Sahasında Başakşehir’i ağırlayan Trabzonspor, kendi takım derinliğine bakıldığında haliyle 5 futbolcusundan yoksun olsa da karşısında takım oyununu üç sene üst seviyede tutan ve de geçen sezon şampiyon olan bir Başakşehir vardı. Maçın ilk 15 dakikasında mücadele yönünden 10 dakika rakibiyle başa baş mücadele eden Trabzonspor, iki üç pozisyon bulsa da bu sarsıntıyı başakaşehir geçiştirdi ve de oyunda hakimiyeti kurdu. Akabinde de golü bularak bu dakikadan sonra oyunu kontrolünü eline geçirdi.
İlk yarı biterken Trabzonspor yönetimi ‘iyi bir takım kurduk’ dese de taraftar sorar; İyi takım buysa eğer o zaman başarılı olan takımı niye bozdunuz? Bu takımın ilk yarıda oynadığı futbolla ikinci yarıda oynadığı futbol arasında ne fark var diye sorulduğunda, hiçbir fark yoktur. Sadece kadro zafiyeti ve hoca zafiyeti vardır. Onun için ucuz etin yahnisi olmuyor.
Zaman zaman Trabzonspor pozisyon bulmadı mı buldu. Gerçek şu ki rakip takımın kalecisi Mert, gole izin vermedi. Hiç yoktan bir pozisyon hatasında golü yedik top da onları sevdi.
Şurası bir gerçek ki Trabzon’a gelen her takımın futbolcuları bir değil iki pantolon giye onu yırtarlar. Bunun için Trabzonspor, Anadolu’nun gönüllerinin takımıdır!
Taraftarlar hariç Trabzonspor her yönden yalnız bir takımdır. Lakin onun üzerinden prim yapmaya çalışanlar mislisiyle fazladır.

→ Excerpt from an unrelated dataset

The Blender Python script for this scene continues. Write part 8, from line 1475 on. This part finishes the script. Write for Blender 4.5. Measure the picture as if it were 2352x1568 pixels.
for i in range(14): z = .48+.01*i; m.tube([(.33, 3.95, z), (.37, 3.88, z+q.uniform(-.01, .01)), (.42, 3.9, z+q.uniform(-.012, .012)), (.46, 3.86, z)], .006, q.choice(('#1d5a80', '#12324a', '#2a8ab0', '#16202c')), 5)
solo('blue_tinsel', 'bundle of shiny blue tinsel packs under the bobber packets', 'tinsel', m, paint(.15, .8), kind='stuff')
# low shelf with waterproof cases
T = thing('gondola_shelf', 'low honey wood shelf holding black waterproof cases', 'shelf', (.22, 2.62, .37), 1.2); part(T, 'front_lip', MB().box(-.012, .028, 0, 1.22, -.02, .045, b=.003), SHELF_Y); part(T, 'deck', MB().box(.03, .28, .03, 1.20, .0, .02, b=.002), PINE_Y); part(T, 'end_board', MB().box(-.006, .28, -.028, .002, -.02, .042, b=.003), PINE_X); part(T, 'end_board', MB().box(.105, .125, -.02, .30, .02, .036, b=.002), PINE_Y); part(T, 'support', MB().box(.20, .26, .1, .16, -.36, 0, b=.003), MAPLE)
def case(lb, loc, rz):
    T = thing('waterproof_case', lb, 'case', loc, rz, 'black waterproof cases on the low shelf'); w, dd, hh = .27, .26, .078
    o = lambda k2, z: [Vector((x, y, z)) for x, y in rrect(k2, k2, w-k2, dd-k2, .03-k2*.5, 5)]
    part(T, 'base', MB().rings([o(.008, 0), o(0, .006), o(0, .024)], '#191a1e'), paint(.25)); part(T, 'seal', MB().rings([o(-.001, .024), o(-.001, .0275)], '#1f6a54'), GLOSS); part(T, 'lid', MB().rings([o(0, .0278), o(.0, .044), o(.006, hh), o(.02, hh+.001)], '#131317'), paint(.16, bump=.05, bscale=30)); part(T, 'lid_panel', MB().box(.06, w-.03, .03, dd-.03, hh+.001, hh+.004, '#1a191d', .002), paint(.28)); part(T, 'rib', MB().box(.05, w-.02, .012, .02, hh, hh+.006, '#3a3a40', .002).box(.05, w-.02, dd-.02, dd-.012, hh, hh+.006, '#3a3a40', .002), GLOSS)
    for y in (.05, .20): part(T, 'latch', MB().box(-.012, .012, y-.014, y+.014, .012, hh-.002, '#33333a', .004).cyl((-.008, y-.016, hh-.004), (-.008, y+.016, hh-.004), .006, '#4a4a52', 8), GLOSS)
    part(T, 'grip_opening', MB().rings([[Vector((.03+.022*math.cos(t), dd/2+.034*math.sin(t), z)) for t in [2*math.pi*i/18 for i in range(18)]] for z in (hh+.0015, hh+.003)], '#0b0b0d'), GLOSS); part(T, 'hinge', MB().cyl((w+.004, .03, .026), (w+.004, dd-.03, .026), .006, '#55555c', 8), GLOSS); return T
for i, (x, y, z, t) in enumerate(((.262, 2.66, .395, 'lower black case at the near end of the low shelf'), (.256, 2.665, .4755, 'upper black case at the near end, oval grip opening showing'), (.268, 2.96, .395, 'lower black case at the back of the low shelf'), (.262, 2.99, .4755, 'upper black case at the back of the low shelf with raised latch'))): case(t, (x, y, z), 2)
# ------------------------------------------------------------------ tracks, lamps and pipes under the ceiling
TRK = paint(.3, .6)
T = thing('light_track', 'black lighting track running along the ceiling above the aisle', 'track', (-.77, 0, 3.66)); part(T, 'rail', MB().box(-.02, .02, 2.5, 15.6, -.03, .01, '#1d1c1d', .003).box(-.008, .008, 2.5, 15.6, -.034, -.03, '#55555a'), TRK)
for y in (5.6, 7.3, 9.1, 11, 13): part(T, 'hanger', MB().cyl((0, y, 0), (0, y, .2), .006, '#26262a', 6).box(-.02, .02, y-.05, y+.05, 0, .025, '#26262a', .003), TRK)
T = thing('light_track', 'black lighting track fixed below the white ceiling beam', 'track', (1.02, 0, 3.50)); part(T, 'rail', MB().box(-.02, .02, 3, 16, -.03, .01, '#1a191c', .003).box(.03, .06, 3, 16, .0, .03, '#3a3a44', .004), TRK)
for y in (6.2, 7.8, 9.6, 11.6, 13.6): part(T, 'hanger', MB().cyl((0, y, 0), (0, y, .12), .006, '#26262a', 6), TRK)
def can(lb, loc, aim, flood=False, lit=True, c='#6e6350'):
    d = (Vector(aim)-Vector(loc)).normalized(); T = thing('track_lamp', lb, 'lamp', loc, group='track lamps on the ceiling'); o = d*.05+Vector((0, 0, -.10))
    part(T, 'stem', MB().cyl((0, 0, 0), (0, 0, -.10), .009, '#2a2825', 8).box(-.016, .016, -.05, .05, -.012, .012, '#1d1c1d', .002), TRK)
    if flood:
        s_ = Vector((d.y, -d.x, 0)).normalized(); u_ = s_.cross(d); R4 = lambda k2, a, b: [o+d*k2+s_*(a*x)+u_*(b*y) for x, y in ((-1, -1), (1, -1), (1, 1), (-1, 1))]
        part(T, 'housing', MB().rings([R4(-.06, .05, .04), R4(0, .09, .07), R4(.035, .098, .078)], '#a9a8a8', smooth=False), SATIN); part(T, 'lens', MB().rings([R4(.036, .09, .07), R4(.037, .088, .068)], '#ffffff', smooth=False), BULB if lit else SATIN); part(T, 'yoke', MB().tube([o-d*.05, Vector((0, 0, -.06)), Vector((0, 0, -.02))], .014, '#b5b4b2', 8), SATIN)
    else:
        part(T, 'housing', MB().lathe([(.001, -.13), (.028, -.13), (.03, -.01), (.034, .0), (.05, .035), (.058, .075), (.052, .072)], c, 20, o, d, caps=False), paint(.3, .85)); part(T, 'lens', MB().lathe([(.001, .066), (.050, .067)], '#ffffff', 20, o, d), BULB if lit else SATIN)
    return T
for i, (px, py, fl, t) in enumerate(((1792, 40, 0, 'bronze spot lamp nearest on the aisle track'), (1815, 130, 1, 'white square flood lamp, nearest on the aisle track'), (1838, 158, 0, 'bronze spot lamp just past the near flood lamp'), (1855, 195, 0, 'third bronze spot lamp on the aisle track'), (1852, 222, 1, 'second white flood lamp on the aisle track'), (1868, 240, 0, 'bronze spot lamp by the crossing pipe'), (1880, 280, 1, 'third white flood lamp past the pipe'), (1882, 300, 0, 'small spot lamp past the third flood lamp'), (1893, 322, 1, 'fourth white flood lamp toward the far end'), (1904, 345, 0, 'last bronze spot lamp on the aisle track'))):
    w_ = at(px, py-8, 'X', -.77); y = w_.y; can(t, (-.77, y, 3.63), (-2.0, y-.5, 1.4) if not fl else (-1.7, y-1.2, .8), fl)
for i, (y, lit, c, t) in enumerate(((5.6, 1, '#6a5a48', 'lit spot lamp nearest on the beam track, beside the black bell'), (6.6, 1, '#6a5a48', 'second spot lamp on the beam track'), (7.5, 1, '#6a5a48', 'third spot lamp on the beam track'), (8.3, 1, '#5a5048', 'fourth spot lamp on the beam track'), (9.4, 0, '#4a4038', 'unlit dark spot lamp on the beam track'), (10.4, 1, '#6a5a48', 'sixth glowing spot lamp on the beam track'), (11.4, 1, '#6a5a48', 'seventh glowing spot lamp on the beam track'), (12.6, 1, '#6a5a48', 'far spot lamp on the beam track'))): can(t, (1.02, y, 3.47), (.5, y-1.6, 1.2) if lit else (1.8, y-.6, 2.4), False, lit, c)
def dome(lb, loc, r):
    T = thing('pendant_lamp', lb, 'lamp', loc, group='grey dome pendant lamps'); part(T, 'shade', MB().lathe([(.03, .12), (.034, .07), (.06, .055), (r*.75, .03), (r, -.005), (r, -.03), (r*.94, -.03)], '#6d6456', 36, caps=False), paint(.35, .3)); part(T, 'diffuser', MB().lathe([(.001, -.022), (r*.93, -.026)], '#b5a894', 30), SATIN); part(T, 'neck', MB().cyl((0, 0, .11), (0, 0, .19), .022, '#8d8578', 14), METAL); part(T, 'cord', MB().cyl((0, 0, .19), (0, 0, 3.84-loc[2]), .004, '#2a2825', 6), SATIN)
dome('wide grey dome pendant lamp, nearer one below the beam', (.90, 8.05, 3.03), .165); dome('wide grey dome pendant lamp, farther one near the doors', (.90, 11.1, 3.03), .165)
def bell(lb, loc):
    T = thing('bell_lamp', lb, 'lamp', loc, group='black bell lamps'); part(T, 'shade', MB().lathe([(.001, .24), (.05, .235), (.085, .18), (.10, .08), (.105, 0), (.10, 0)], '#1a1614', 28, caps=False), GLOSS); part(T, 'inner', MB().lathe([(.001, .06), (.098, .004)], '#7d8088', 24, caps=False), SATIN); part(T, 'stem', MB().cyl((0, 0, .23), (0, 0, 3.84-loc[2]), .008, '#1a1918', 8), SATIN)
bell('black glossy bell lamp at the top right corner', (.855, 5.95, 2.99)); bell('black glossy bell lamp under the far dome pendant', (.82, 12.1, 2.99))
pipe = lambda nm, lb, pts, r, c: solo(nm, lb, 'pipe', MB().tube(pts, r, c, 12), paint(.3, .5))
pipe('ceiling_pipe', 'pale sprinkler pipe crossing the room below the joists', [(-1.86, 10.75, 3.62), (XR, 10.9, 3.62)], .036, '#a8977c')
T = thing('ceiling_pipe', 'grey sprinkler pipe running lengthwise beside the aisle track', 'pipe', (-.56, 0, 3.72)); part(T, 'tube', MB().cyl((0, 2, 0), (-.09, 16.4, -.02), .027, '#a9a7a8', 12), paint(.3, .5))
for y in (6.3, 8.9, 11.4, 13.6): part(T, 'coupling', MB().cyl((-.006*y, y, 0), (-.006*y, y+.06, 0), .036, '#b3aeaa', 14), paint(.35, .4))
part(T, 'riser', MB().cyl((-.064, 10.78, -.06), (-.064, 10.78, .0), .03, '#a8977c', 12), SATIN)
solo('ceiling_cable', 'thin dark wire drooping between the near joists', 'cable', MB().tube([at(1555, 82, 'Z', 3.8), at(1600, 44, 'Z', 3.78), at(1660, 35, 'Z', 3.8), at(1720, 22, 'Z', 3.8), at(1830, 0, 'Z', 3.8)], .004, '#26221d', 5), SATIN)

Dün Trabzonspor’u Başakşehir eze eze yenerken, bir teknik adam ki artık kredisi buraya kadardır. Sahada Trabzonspor aciz görülse de bilinmesi lazımdır ki bir teknik adamın kenardan futbolcusuna bakması takımın lehine yüzde 15’lik bir heyecandır. Önce hoca hissedecek. Hissederken de futbolcusuna hissettirecek. Artık biz Trabzon’da yaş günü kutlamıyoruz. Bırakın oyuncuları kendi haline o kendi hayatını yaşasın, biz de kendi kaderimize bakalım. Örnekleri vardır. Bu ülkede hocanın kenardan takıma katkısı yüzde 10’ken biz yüzde 1’i göremedik. Hiçbir maç oynamadan kazanılmıyor, oynayamadık veya oynatılmadık, sonucunda mücadele etmeden kazanılmıyor. Bu maçta hakem hatası yok. Biz kaybettik. Üzülmeye de gerek yok.